Do outro lado do Atlântico, no Brasil, compramos dos produtores brasileiros quase toda a carne que necessitamos para as nossas atividades, e seguiremos fazendo assim. São os mesmos valores de criar raízes e parceria que inspiram há 50 anos nossa relação com o setor agropecuário brasileiro, cujo profissionalismo, cuidado à terra e produtores conhecemos. 

O Grupo Carrefour Brasil é profundamente brasileiro, com mais de 130.000 colaboradores, se desenvolveu e continua se desenvolvendo sob minha presidência em parceria com produtores e fornecedores do Brasil, valorizando o trabalho do setor produtivo e sempre em benefício de nossos clientes. Nos últimos anos, o Grupo Carrefour Brasil acelerou seu desenvolvimento, dobrando tanto o volume de seus investimentos no país quanto suas compras da agricultura brasileira. 

Mais amplamente, o Brasil é o país em que o Carrefour mais investiu sob minha presidência, o que confirma nossa ambição e nosso comprometimento com o país. Assim seguiremos prestigiando a produção e os atores locais e fomentando a economia do Brasil. 

Sabemos que a agricultura brasileira fornece carne de alta qualidade, respeito ás normas e sabor.
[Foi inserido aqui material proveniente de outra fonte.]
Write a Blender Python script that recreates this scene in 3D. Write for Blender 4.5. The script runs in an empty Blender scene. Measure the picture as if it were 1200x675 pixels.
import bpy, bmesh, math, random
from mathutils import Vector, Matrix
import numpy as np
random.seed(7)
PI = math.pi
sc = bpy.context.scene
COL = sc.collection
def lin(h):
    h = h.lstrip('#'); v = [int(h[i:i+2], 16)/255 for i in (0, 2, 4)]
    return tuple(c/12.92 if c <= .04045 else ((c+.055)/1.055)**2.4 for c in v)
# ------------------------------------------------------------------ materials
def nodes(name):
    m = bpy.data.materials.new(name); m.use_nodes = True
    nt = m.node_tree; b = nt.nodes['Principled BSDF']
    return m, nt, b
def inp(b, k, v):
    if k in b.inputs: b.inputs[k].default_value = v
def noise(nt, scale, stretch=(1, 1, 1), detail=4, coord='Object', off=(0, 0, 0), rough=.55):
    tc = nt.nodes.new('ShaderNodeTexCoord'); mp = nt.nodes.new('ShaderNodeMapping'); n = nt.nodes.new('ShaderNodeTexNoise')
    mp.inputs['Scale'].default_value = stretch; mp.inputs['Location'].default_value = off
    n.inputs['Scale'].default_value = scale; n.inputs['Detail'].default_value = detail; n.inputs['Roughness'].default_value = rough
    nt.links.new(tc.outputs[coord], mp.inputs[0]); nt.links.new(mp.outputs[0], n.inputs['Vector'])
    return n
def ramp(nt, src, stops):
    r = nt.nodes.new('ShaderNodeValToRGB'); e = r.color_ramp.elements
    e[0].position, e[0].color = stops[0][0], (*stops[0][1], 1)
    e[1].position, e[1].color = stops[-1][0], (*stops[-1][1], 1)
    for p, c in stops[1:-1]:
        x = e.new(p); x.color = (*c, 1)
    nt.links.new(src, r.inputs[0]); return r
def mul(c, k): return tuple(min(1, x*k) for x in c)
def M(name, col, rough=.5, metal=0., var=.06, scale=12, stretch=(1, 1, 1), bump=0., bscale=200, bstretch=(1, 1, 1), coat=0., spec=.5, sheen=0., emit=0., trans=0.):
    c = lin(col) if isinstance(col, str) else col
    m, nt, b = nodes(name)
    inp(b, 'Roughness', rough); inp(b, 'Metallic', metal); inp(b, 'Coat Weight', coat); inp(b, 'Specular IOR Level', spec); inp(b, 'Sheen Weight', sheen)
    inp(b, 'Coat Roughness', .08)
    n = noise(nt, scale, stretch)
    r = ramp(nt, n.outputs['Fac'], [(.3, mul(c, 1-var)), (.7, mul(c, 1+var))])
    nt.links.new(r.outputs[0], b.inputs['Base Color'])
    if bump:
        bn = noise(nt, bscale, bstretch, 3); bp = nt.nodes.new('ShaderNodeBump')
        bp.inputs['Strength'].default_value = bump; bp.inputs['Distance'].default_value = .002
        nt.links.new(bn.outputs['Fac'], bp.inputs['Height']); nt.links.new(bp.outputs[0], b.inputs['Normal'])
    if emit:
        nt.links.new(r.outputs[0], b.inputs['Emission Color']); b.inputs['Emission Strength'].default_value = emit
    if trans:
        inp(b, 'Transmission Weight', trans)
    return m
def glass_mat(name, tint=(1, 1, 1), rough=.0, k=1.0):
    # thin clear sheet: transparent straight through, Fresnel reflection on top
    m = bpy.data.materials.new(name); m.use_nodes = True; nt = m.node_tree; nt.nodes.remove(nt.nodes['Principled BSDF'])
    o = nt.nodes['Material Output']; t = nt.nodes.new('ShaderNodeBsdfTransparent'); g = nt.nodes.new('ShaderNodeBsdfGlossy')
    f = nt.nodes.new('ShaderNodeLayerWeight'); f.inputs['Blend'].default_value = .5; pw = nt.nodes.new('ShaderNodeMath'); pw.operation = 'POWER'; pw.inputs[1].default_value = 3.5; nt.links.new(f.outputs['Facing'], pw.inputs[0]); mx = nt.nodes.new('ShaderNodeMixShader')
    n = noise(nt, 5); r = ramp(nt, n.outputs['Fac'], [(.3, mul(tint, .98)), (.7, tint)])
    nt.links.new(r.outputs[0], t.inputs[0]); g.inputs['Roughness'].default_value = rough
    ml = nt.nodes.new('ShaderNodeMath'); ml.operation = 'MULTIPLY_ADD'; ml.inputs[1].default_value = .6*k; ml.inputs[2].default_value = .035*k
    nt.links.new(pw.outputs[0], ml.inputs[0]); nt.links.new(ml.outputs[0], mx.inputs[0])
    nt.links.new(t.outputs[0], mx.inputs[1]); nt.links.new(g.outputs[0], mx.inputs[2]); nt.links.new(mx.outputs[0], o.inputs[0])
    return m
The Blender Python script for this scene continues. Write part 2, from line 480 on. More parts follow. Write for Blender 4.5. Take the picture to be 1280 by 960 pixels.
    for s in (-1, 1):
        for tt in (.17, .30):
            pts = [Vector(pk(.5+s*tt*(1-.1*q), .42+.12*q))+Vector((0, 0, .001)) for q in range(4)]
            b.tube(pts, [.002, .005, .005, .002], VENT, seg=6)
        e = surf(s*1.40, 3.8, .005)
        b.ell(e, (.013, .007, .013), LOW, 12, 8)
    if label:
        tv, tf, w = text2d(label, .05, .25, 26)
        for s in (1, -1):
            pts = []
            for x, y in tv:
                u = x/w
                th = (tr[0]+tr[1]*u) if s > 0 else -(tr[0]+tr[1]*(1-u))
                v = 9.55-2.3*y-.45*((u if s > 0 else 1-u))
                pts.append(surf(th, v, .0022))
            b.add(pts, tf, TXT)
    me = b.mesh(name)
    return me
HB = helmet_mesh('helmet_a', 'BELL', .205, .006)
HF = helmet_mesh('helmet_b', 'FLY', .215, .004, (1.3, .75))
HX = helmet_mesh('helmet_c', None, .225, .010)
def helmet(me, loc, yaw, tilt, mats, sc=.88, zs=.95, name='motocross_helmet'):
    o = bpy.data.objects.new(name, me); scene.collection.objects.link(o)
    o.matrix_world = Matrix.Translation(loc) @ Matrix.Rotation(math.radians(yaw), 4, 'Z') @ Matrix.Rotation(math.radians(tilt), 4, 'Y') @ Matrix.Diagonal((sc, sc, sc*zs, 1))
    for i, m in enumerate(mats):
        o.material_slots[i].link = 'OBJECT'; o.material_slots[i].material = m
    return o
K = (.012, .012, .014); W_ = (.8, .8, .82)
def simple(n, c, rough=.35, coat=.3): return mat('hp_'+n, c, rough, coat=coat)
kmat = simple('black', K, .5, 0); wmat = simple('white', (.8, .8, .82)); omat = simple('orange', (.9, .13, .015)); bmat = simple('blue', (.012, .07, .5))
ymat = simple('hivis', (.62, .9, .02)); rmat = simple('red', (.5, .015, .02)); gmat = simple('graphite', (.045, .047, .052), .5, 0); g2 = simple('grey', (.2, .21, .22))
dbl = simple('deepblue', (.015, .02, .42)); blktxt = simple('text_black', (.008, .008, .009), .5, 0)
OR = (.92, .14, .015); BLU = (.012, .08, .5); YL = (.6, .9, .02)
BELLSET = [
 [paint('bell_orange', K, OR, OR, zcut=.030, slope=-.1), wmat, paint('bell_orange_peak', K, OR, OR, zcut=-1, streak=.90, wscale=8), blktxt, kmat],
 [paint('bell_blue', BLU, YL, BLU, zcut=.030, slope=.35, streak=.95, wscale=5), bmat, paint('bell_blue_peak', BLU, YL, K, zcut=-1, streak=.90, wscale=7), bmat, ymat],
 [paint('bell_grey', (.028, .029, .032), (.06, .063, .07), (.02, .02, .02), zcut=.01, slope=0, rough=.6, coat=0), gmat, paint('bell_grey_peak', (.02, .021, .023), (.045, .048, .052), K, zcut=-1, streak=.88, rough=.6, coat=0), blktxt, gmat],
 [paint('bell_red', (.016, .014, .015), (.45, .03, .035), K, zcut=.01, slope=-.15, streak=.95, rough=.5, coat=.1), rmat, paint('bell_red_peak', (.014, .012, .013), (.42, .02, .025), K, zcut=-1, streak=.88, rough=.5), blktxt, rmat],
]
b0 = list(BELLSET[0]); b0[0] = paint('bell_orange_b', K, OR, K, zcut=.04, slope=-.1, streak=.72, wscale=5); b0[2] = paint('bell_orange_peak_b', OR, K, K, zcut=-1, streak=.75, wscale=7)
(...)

Se a comunicação do Carrefour França gerou confusão e pode ter sido interpretada como questionamento de nossa parceria com a agricultura brasileira e como uma crítica a ela, pedimos desculpas. 

O Carrefour está empenhado em trabalhar, na França e no Brasil, em prol de uma agricultura próspera, seguindo nosso propósito pela transição alimentar para todos. Asseguro, Senhor Ministro, nosso compromisso de longo prazo ao lado da agricultura e dos produtores brasileiros. 

Aproveito a oportunidade para renovar os protestos de estima e consideração.